The question then turns to how the CHMR-AP advances U.S. strategic interests against the backdrop of this dramatic change in the information environment. Importantly, the CHMR-AP does not impose any constraints on military commanders but, rather, seeks to minimize civilian harm by optimizing the use of force, enhancing battlespace awareness, and providing commanders with additional information, tools, and resources. Further, the CHMR-AP is written in a way so that its actions can be implemented in different types of conflict. As the introduction to the CHMR-AP states, “The CHMR-AP is a flexible plan that advances the ability of DoD to mitigate civilian harm and achieve strategic success across the full spectrum of conflict. The CHMR-AP’s inherent scalability means the Action Plan is relevant to counterterrorism operations as well as high intensity conflict.” But how is civilian harm mitigation and response situated as a strategic priority within different operational milieus?

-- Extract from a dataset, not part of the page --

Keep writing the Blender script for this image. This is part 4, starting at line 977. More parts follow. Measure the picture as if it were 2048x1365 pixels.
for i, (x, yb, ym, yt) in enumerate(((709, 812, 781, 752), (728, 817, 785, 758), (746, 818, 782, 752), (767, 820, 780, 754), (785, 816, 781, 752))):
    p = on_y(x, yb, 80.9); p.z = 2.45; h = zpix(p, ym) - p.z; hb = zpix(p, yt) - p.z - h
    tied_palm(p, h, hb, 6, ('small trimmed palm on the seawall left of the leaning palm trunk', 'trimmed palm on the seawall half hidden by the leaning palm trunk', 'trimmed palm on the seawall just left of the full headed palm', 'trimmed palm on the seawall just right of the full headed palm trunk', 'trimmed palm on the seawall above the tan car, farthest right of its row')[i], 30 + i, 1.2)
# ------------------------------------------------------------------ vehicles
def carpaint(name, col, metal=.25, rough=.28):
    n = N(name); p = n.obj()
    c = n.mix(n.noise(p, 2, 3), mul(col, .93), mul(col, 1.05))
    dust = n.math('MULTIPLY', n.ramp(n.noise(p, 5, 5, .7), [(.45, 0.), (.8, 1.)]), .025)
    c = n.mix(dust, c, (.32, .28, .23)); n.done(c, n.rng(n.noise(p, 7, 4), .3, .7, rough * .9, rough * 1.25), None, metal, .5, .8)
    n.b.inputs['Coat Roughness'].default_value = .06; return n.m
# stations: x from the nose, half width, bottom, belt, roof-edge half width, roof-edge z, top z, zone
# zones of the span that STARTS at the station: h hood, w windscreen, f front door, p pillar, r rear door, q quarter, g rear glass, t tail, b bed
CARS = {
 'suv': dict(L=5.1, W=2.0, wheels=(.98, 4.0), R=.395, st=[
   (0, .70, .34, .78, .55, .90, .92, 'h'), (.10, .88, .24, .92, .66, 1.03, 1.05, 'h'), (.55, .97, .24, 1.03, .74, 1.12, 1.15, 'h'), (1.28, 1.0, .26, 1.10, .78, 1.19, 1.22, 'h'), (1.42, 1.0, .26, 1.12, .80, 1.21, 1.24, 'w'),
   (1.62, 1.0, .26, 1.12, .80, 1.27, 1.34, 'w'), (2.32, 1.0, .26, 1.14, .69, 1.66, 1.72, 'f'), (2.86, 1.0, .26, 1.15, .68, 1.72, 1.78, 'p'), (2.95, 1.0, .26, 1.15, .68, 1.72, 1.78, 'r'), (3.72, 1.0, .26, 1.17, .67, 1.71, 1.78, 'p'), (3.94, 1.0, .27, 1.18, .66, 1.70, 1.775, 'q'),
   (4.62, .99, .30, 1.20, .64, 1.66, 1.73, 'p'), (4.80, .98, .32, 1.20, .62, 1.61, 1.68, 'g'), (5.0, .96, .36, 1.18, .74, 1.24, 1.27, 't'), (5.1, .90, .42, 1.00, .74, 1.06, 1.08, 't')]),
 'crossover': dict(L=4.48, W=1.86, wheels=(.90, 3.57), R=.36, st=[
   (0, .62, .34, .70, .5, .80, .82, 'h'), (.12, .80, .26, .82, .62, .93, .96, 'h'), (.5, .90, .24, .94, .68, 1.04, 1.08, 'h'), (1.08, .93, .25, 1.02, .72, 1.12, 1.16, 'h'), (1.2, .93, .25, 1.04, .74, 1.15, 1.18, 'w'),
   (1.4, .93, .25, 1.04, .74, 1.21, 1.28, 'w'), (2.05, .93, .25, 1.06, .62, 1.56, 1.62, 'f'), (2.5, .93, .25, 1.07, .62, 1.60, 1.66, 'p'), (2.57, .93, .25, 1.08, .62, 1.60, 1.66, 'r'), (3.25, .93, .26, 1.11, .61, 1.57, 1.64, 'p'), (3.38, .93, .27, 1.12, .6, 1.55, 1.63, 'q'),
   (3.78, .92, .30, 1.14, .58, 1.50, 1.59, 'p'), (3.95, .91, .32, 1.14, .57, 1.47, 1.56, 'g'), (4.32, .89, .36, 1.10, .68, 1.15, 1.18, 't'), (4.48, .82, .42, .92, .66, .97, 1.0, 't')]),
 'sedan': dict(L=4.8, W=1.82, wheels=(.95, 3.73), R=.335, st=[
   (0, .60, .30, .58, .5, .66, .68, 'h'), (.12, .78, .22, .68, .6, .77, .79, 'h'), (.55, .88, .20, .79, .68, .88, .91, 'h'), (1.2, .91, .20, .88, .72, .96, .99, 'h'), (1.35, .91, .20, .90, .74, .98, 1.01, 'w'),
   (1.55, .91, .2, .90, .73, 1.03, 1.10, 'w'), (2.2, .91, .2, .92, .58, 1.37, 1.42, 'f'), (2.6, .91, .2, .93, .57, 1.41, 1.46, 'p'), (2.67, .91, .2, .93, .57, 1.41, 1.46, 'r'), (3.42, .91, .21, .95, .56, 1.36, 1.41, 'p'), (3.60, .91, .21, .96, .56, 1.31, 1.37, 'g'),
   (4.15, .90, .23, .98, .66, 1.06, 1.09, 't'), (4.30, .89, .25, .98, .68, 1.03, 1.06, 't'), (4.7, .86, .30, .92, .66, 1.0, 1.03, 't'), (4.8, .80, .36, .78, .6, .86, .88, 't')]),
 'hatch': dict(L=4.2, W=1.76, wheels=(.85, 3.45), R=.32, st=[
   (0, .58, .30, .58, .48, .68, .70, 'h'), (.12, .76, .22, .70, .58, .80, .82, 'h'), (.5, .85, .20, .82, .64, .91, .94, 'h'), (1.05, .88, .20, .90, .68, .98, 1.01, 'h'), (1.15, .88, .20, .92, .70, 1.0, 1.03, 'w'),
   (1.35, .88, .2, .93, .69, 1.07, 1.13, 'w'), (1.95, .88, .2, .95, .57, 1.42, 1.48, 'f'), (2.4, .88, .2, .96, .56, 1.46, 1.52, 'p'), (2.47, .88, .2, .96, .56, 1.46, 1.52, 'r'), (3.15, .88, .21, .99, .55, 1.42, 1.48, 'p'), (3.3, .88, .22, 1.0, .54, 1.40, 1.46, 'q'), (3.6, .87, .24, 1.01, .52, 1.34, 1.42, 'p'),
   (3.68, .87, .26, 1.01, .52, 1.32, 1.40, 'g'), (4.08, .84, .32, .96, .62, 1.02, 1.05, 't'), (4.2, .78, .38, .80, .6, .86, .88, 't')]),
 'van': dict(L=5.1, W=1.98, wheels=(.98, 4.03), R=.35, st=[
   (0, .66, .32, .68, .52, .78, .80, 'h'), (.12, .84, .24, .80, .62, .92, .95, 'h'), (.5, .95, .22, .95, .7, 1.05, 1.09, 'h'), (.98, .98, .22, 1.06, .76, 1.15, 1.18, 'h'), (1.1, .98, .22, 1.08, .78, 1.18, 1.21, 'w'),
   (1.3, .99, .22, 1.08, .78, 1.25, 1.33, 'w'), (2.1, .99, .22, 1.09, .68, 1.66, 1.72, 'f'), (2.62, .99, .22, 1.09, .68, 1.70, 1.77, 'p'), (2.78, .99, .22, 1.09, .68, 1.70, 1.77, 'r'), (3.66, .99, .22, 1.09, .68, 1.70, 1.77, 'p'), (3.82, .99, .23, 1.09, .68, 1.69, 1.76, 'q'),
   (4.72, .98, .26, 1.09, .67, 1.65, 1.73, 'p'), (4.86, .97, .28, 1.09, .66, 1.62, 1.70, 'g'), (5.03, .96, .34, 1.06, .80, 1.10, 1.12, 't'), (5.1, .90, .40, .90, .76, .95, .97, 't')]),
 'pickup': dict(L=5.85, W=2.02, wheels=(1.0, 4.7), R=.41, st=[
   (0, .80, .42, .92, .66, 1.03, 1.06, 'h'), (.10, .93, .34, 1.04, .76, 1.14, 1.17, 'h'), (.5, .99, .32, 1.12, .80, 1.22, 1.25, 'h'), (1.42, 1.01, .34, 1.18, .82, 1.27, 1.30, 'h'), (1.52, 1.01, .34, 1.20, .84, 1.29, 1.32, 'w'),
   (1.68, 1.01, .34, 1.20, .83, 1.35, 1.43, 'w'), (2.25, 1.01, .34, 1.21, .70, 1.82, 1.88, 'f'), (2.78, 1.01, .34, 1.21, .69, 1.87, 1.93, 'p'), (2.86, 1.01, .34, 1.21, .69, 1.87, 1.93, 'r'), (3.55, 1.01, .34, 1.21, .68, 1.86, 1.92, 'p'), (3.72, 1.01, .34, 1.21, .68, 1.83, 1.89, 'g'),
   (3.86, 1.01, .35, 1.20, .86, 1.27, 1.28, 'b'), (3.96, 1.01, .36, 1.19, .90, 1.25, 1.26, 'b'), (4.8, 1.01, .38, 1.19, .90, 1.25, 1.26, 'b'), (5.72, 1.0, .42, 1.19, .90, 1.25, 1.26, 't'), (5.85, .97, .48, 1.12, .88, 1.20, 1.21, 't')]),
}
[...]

A second post will address this important question and sketch out how the CHMR-AP will support and complement future operations.


Dan E. Stigall is detailed from the Department of Justice (National Security Division) to the Department of Defense, where he is a Special Advisor in the Office of the Assistant Secretary of Defense for Special Operations and Low-Intensity Conflict. From January – August 2022, he served as Team Lead for the Civilian Harm Mitigation and Response Action Plan Tiger Team and led the development of the action plan.


Photo credit: U.S. Army Sgt. Luke Michalski

[i] Rules of engagement (and their historical antecedents) have shaped the use of military force for the United States and other countries for centuries, including throughout both World War I and World War II.  Such rules, however, became significantly more important as the information age grew nearer.  J.F.R. Boddens Hosang, Deputy Director of Legal Affairs of the Netherlands Ministry of Defense and head of the international law section, notes that, after World War II, “the ability of the news media to present near real-time accounts of the conduct of military operations increased the need for political command authorities to ensure that the activities of the armed forces conformed to the political intentions as well as the need to maintain the support of public opinion.”